Bondholders, he said, signed a letter saying that they were making progress with the company. The UAW also signed a similar letter saying progress had been made on the health care trust fund.

The terms of the loan suggest that GM make half of the required $20 billion in payments to the fund as company stock instead of cash.

Young said the talks have reached a critical stage.

"At this juncture we feel we can make progress" and meet requirements to finalize the deals by March 31, he said.

President Barack Obama's administration will review the plans from GM and Chrysler LLC but could pull the loans if they don't approve the turnaround plans by then. The review could be extended into April, but if the government demands the money back it would force the companies into bankruptcy.

Chairman and CEO Rick Wagoner said the plan submitted Tuesday is more aggressive than the one presented to the government in December because besides U.S. sales plummeting to a 26-year low, the global economy and auto sales worldwide have deteriorated since then.

"Today's plan is significantly more aggressive because it has to be," Wagoner told a news conference Tuesday night. "We have taken stronger actions, we needed to."

In December, GM said it might need a total of $18 billion in government financing but only got a commitment of $13.4 billion, including $4 billion that the automaker received Tuesday.

GM predicted it could run out of money next month and said it wants to receive an additional $2 billion in March and an additional $2.6 billion in April.

The company has a $4.5 billion revolving line of credit that must be refinanced in 2011 but now believes that private funding won't be available, so the automaker is asking the government to lend the money.

If market conditions deteriorate, GM says it may also need an additional $7.5 billion revolving line of credit to stay afloat, for a total potential request of $30 billion.

Chief operating officer Fritz Henderson said the company explored three bankruptcy scenarios, all of which would cost the government more than $30 billion.

The government, he said, is the only place the company could get financing for a Chapter 11 reorganization, because the credit markets are frozen. The worst-case bankruptcy scenario would cost the government $100 billion, Henderson said, because revenue would severely drop.

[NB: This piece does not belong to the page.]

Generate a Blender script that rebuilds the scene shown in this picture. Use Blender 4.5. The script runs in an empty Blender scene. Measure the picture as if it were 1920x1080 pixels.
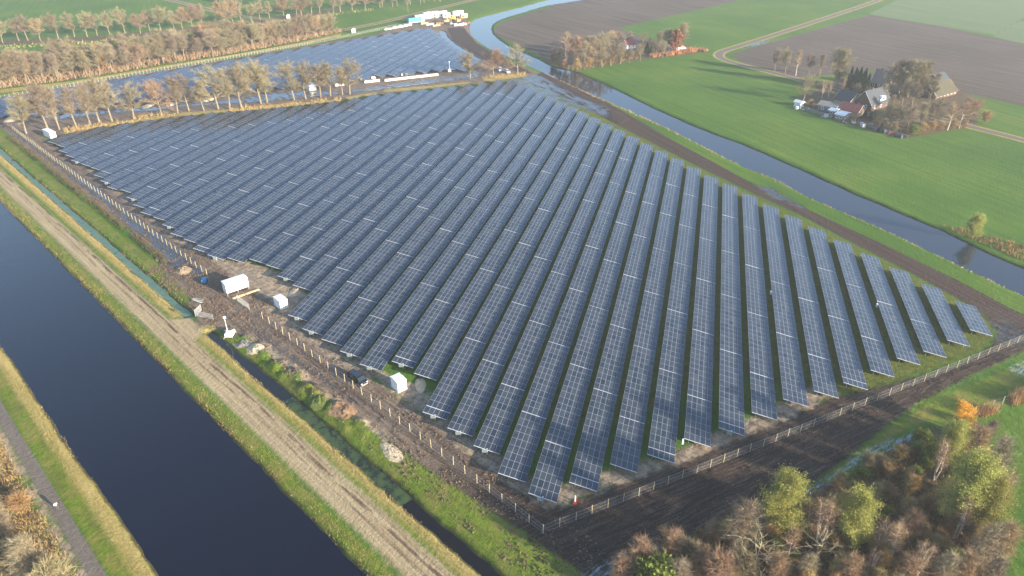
import bpy, bmesh, math, random
import numpy as np
from mathutils import Vector, Matrix, Euler
R = math.radians
random.seed(7); RNG = np.random.default_rng(7)
sc = bpy.context.scene
COL = sc.collection

# ------------------------------------------------------------------ camera
FPX, YAW, PITCH, ROLL, CAMH = 1335.21, 0.254168, 0.527305, 0.003686, 97.602
Fv = np.array([math.cos(PITCH)*math.cos(YAW), math.cos(PITCH)*math.sin(YAW), -math.sin(PITCH)])
_r = np.array([math.sin(YAW), -math.cos(YAW), 0.0]); _u = np.cross(_r, Fv)
Rv = _r*math.cos(ROLL)+_u*math.sin(ROLL); Uv = -_r*math.sin(ROLL)+_u*math.cos(ROLL)
cam_d = bpy.data.cameras.new('camera'); cam = bpy.data.objects.new('camera', cam_d); COL.objects.link(cam)
cam.matrix_world = Matrix(((Rv[0], Uv[0], -Fv[0], 0), (Rv[1], Uv[1], -Fv[1], 0), (Rv[2], Uv[2], -Fv[2], CAMH), (0, 0, 0, 1)))
cam_d.sensor_width = 36.0; cam_d.lens = FPX/1920*36.0
cam_d.clip_start = 0.5; cam_d.clip_end = 20000
sc.camera = cam

def at(u, v, z=0.0):
    d = Fv*FPX + Rv*(u-960) - Uv*(v-540)
    t = (z-CAMH)/d[2]
    return np.array([d[0]*t, d[1]*t])

# ------------------------------------------------------------------ sky and sun
SUN_AZ, SUN_EL = -109.0, 14.2
w = bpy.data.worlds.new('World'); sc.world = w; w.use_nodes = True
nt = w.node_tree; bg = nt.nodes['Background']
sky = nt.nodes.new('ShaderNodeTexSky'); sky.sky_type = 'NISHITA'; sky.sun_disc = False
sky.sun_elevation = R(SUN_EL); sky.sun_rotation = R(90.0-SUN_AZ)
sky.air_density = 1.0; sky.dust_density = 1.2; sky.ozone_density = 3.0
nt.links.new(sky.outputs[0], bg.inputs[0]); bg.inputs[1].default_value = 0.125
sl = bpy.data.lights.new('sun', 'SUN'); sl.energy = 5.0; sl.angle = R(0.55); sl.color = (1.0, 0.865, 0.69)
so = bpy.data.objects.new('sun', sl); COL.objects.link(so)
sd_ = Vector((math.cos(R(SUN_AZ))*math.cos(R(SUN_EL)), math.sin(R(SUN_AZ))*math.cos(R(SUN_EL)), math.sin(R(SUN_EL))))
so.rotation_euler = sd_.to_track_quat('Z', 'Y').to_euler()
so.location = sd_*300
sc.view_settings.view_transform = 'Standard'; sc.view_settings.look = 'None'
sc.view_settings.exposure = 1.68; sc.view_settings.gamma = 1.0

# ------------------------------------------------------------------ node helpers
class NT:
    def __init__(s, name):
        s.m = bpy.data.materials.new(name); s.m.use_nodes = True
        s.t = s.m.node_tree; s.t.nodes.clear()
        s.out = s.t.nodes.new('ShaderNodeOutputMaterial')
        s.b = s.t.nodes.new('ShaderNodeBsdfPrincipled')
        s.t.links.new(s.b.outputs[0], s.out.inputs[0])
        tc = s.t.nodes.new('ShaderNodeTexCoord'); s.obj = tc.outputs['Object']
    def n(s, typ, **k):
        x = s.t.nodes.new(typ)
        for a, b in k.items(): setattr(x, a, b)
        return x
    def lk(s, a, b):
        if isinstance(a, (int, float)): b.default_value = a
        elif isinstance(a, tuple): b.default_value = (*a, 1) if len(a) == 3 and len(b.default_value) == 4 else a
        else: s.t.links.new(a, b)
    def math(s, op, a, b=0.0, c=None, clamp=False):
        x = s.n('ShaderNodeMath', operation=op, use_clamp=clamp)
        s.lk(a, x.inputs[0]); s.lk(b, x.inputs[1])
        if c is not None: s.lk(c, x.inputs[2])
        return x.outputs[0]
    def noise(s, scale, detail=3.0, rough=0.55, vec=None, dist=0.0):
        x = s.n('ShaderNodeTexNoise'); x.inputs['Scale'].default_value = scale
        x.inputs['Detail'].default_value = detail; x.inputs['Roughness'].default_value = rough
        x.inputs['Distortion'].default_value = dist
        s.lk(vec if vec is not None else s.obj, x.inputs['Vector'])
        return x.outputs[0]
    def streak(s, deg, along, across, detail=3.0, rough=0.6, off=0.0, dist=0.0):
        mp = s.n('ShaderNodeMapping', vector_type='TEXTURE')
        s.lk(s.obj, mp.inputs[0]); mp.inputs['Rotation'].default_value = (0, 0, R(deg))
        mp.inputs['Location'].default_value = (off, off, 0)
        mp.inputs['Scale'].default_value = (along, across, 1)
        return s.noise(1.0, detail, rough, mp.outputs[0], dist)
    def mix(s, f, a, b):
        x = s.n('ShaderNodeMix', data_type='RGBA'); s.lk(f, x.inputs[0]); s.lk(a, x.inputs[6]); s.lk(b, x.inputs[7])
        return x.outputs[2]
    def mixf(s, f, a, b):
        x = s.n('ShaderNodeMix', data_type='FLOAT'); s.lk(f, x.inputs[0]); s.lk(a, x.inputs[2]); s.lk(b, x.inputs[3])
        return x.outputs[0]
    def ramp(s, f, stops):
        x = s.n('ShaderNodeValToRGB'); e = x.color_ramp.elements
        while len(e) < len(stops): e.new(0.5)
        for i, (p, c) in enumerate(stops):
            e[i].position = p; e[i].color = (*c, 1)
        s.lk(f, x.inputs[0]); return x.outputs[0]
    def step(s, f, lo, hi):
        x = s.n('ShaderNodeMapRange', interpolation_type='SMOOTHSTEP'); s.lk(f, x.inputs[0])
        x.inputs[1].default_value = lo; x.inputs[2].default_value = hi
        return x.outputs[0]
    def attr(s, name):
        x = s.n('ShaderNodeAttribute'); x.attribute_name = name; return x.outputs['Fac']
    def rand(s): return s.n('ShaderNodeObjectInfo').outputs['Random']
    def bump(s, h, strength, dist):
        x = s.n('ShaderNodeBump'); x.inputs['Strength'].default_value = strength; x.inputs['Distance'].default_value = dist
        s.lk(h, x.inputs['Height']); s.lk(x.outputs[0], s.b.inputs['Normal'])
    def set(s, color=None, rough=None, metal=None, spec=None):
        if color is not None: s.lk(color, s.b.inputs['Base Color'])
        if rough is not None: s.lk(rough, s.b.inputs['Roughness'])
        if metal is not None: s.lk(metal, s.b.inputs['Metallic'])
        if spec is not None: s.lk(spec, s.b.inputs['Specular IOR Level'])
        return s.m

def simple(name, c, rough=0.7, metal=0.0, var=0.25, scale=1.5, spec=0.4, dirt=None):
    t = NT(name); nz = t.noise(scale, 4, 0.6)
    a = tuple(x*(1-var) for x in c); b = tuple(min(1, x*(1+var*0.6)) for x in c)
    col = t.ramp(nz, [(0.3, a), (0.7, b)])
    if dirt: col = t.mix(t.step(t.noise(scale*0.6, 5, 0.7), 0.55, 0.75), col, dirt)
    return t.set(col, rough, metal, spec)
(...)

He said there is not a lot of research about whether people would buy cars from an automaker in bankruptcy protection, but "that which is there suggests that sales fall off a cliff."

GM's plan details extensive cuts, but most of the eliminated jobs are outside the U.S. Of the 47,000 jobs to be slashed, 26,000 will be overseas. The new plan has the U.S. work force declining from about 92,000 hourly and salaried employees at the end 2008 to 72,000 by 2012.

In its Dec. 2 plan to the former Bush administration, GM said it would cut the number of plants from 47 in 2008 to 38 by 2012. But the new blueprint goes further, cutting an additional five plants by 2012 to a total of 33 factories.

GM would further reduce the number of vehicle models. The plan envisions a reduction in nameplates from 48 in 2008 to 36 by 2012. That's four fewer models than in the December plan.

GM said all of its major U.S. vehicle launches from 2009 to 2014 would be high-mileage cars and crossovers.

GM's eight brands would be reduced to four core lines -- Chevrolet, Buick, Cadillac and GMC -- as the automaker said in December. But the company said Pontiac also would remain as "a highly focused niche brand."

GM, which has been reviewing the Saab brand and offered it for sale, said the Swedish unit could file for bankruptcy later this month.

GM said it is requesting support from the Swedish government prior to any sale, and the company has developed a proposal that would cap GM's financial support with Saab's operations becoming an independent business by January 2010.

Wagoner said the company is still talking to potential buyers for the Hummer brand.

"We're going to try to draw that to a conclusion one way or another by the end of March," he said.
  
The Saturn brand, meanwhile, will remain in operation through the end of 2011. GM said it's open to the possibility of a plan from retailers or investors that would allow a spin-off or sale of Saturn.